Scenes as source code
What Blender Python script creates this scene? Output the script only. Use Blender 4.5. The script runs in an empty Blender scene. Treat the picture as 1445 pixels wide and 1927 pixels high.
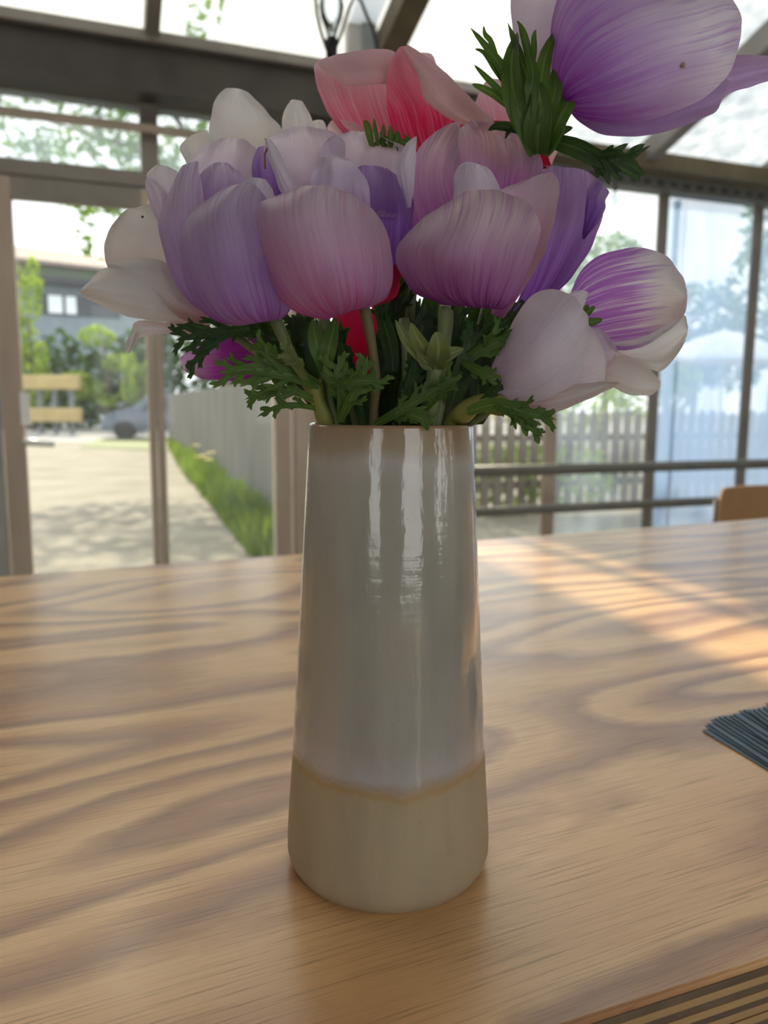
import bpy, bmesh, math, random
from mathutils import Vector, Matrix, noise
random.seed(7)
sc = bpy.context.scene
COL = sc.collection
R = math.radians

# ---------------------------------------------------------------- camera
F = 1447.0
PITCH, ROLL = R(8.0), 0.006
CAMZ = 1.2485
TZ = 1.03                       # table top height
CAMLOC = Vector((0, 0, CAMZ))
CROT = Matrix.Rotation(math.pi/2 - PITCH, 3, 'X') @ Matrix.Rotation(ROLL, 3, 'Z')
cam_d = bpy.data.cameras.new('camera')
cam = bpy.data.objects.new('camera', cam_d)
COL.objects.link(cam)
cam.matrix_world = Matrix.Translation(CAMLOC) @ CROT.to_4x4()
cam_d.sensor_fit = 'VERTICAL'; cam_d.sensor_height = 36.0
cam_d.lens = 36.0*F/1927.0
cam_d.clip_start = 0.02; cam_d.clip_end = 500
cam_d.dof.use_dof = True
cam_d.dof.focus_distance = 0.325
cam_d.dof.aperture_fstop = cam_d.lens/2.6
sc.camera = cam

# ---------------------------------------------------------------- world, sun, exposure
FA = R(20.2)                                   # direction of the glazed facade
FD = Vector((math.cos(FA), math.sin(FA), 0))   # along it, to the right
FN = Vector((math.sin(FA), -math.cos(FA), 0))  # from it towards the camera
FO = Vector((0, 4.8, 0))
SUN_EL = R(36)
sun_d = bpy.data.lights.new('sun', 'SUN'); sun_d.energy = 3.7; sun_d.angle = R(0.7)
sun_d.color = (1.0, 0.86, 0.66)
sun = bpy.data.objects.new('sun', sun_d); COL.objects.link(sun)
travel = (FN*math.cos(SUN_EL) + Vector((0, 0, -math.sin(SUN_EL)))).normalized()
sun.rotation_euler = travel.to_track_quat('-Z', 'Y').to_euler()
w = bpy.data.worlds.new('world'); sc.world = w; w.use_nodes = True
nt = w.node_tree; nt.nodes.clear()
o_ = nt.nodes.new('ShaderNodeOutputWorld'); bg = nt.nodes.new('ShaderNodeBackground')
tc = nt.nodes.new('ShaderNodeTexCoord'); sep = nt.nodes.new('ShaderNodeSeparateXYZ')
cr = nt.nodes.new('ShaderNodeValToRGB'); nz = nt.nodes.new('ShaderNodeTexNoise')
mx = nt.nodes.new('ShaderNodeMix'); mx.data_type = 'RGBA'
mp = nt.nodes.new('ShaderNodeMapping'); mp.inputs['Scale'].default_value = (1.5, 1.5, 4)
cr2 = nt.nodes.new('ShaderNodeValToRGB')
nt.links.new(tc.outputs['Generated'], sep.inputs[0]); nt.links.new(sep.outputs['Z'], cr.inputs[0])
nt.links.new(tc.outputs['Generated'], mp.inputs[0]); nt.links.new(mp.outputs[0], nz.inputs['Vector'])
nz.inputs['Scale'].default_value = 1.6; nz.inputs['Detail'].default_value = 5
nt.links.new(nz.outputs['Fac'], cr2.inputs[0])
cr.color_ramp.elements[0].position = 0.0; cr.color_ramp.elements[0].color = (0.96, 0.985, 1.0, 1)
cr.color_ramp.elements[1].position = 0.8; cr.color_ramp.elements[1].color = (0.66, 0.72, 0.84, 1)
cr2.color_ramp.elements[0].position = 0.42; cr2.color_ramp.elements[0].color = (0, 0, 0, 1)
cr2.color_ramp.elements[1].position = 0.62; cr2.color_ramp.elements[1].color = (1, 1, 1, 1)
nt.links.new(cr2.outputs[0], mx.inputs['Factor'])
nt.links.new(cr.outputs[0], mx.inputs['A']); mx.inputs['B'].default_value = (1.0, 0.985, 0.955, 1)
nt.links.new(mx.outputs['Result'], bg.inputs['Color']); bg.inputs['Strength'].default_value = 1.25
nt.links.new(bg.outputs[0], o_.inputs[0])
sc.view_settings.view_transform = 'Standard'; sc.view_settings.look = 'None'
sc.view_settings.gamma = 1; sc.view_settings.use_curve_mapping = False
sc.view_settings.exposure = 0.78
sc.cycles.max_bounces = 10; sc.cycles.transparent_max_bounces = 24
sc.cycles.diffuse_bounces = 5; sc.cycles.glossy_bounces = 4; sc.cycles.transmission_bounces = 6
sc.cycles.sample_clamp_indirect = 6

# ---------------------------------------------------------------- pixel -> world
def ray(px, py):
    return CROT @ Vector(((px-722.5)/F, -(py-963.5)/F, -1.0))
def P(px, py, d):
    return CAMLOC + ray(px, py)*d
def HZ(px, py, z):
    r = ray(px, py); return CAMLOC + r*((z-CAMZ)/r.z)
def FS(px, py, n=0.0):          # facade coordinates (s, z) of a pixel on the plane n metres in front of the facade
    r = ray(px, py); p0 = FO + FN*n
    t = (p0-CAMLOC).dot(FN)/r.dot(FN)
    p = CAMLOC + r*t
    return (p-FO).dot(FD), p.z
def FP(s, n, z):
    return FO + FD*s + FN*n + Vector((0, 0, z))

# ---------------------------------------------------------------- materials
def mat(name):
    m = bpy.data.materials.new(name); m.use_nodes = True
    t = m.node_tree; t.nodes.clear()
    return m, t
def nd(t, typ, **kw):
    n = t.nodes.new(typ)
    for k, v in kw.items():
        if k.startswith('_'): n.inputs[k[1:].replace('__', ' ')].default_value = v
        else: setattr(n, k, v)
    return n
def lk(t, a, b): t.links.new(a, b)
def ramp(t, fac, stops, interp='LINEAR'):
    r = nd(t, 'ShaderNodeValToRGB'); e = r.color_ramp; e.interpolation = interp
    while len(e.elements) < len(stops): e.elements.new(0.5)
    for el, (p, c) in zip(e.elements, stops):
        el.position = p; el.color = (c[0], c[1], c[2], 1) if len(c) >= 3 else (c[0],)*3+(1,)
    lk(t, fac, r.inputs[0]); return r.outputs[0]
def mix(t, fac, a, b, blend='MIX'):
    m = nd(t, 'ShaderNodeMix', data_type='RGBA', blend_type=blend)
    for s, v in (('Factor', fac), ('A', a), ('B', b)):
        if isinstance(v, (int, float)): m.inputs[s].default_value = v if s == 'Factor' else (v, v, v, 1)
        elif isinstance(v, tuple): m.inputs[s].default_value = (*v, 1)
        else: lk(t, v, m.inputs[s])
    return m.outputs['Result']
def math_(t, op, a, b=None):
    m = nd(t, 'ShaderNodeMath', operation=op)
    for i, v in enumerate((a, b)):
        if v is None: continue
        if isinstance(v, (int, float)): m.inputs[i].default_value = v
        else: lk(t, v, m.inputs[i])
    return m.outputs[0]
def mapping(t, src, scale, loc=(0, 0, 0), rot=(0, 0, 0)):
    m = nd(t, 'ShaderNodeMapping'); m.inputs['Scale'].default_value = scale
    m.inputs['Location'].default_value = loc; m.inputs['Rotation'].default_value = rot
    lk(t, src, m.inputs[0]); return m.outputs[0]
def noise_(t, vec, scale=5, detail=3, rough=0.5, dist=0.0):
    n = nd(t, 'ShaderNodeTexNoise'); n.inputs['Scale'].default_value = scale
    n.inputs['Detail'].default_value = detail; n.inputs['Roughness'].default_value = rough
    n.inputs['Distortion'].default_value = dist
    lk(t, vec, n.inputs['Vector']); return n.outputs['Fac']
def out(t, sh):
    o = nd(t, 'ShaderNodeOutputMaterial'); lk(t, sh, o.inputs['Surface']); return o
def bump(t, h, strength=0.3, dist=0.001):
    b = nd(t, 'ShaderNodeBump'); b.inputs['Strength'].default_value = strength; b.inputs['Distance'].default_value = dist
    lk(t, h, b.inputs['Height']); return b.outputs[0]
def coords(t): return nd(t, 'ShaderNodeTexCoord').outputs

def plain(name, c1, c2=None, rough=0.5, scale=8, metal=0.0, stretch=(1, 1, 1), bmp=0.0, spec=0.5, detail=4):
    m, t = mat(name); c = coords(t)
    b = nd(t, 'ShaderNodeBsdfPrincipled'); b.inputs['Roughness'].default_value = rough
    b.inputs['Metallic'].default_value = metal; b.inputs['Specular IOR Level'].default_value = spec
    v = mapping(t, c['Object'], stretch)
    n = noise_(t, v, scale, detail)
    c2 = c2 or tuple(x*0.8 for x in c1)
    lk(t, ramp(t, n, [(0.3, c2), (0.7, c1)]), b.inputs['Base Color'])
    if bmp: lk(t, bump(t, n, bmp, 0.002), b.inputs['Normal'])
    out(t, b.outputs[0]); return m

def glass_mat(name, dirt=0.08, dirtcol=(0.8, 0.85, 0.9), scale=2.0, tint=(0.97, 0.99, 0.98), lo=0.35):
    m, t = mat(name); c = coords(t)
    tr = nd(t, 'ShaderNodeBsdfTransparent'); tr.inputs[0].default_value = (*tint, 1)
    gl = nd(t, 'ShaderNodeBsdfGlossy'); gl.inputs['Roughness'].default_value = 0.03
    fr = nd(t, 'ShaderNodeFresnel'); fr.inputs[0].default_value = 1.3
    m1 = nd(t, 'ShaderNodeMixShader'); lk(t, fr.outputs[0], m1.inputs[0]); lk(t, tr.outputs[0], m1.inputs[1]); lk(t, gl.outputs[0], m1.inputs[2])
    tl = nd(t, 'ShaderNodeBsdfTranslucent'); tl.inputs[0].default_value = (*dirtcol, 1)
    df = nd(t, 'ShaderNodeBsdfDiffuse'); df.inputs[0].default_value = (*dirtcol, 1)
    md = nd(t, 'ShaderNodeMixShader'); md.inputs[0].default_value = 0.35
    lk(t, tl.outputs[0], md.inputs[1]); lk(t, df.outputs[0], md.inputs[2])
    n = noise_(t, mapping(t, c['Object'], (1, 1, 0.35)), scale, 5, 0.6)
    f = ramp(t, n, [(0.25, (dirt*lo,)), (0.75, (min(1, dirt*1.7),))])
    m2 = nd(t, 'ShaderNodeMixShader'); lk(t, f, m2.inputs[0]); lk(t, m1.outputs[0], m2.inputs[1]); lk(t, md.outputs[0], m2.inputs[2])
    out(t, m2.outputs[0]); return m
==
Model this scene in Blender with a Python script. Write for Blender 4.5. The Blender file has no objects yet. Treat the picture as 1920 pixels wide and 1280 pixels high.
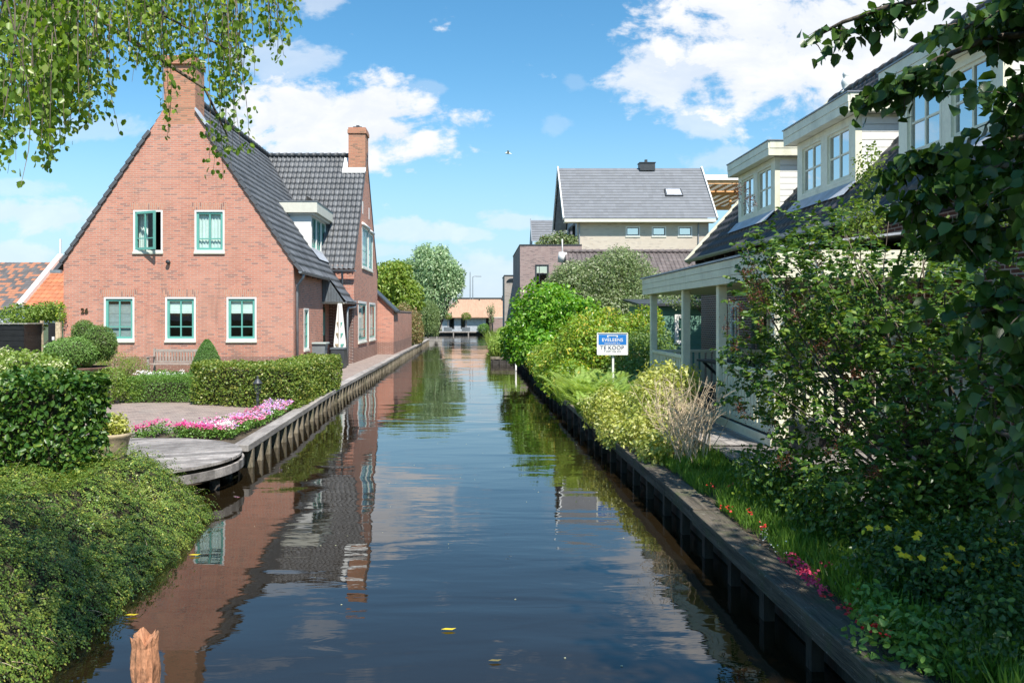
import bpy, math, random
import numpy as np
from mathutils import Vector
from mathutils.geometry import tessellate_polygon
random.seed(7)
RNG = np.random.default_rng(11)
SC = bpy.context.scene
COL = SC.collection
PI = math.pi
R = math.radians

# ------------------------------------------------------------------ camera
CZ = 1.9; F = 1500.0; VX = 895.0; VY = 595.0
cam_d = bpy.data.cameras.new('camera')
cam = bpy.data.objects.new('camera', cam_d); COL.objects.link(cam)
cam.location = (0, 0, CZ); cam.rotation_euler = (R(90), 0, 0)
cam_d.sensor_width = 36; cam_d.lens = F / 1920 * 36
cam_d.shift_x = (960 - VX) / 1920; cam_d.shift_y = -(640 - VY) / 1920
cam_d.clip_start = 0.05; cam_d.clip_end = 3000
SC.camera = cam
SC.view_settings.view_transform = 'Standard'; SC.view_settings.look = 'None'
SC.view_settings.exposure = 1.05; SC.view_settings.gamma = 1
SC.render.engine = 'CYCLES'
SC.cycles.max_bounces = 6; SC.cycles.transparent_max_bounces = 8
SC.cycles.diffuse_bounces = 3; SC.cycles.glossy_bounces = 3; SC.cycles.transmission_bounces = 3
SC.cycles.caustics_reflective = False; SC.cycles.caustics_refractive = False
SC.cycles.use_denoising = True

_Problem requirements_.
Starting at the line with "Model this scene" and ending at the line with "SC.cycles.use_denoising = True", copy each line exactly, both ends included. Do not copy the pictures.

_Task solution_.
Model this scene in Blender with a Python script. Write for Blender 4.5. The Blender file has no objects yet. Treat the picture as 1920 pixels wide and 1280 pixels high.
import bpy, math, random
import numpy as np
from mathutils import Vector
from mathutils.geometry import tessellate_polygon
random.seed(7)
RNG = np.random.default_rng(11)
SC = bpy.context.scene
COL = SC.collection
PI = math.pi
R = math.radians

# ------------------------------------------------------------------ camera
CZ = 1.9; F = 1500.0; VX = 895.0; VY = 595.0
cam_d = bpy.data.cameras.new('camera')
cam = bpy.data.objects.new('camera', cam_d); COL.objects.link(cam)
cam.location = (0, 0, CZ); cam.rotation_euler = (R(90), 0, 0)
cam_d.sensor_width = 36; cam_d.lens = F / 1920 * 36
cam_d.shift_x = (960 - VX) / 1920; cam_d.shift_y = -(640 - VY) / 1920
cam_d.clip_start = 0.05; cam_d.clip_end = 3000
SC.camera = cam
SC.view_settings.view_transform = 'Standard'; SC.view_settings.look = 'None'
SC.view_settings.exposure = 1.05; SC.view_settings.gamma = 1
SC.render.engine = 'CYCLES'
SC.cycles.max_bounces = 6; SC.cycles.transparent_max_bounces = 8
SC.cycles.diffuse_bounces = 3; SC.cycles.glossy_bounces = 3; SC.cycles.transmission_bounces = 3
SC.cycles.caustics_reflective = False; SC.cycles.caustics_refractive = False
SC.cycles.use_denoising = True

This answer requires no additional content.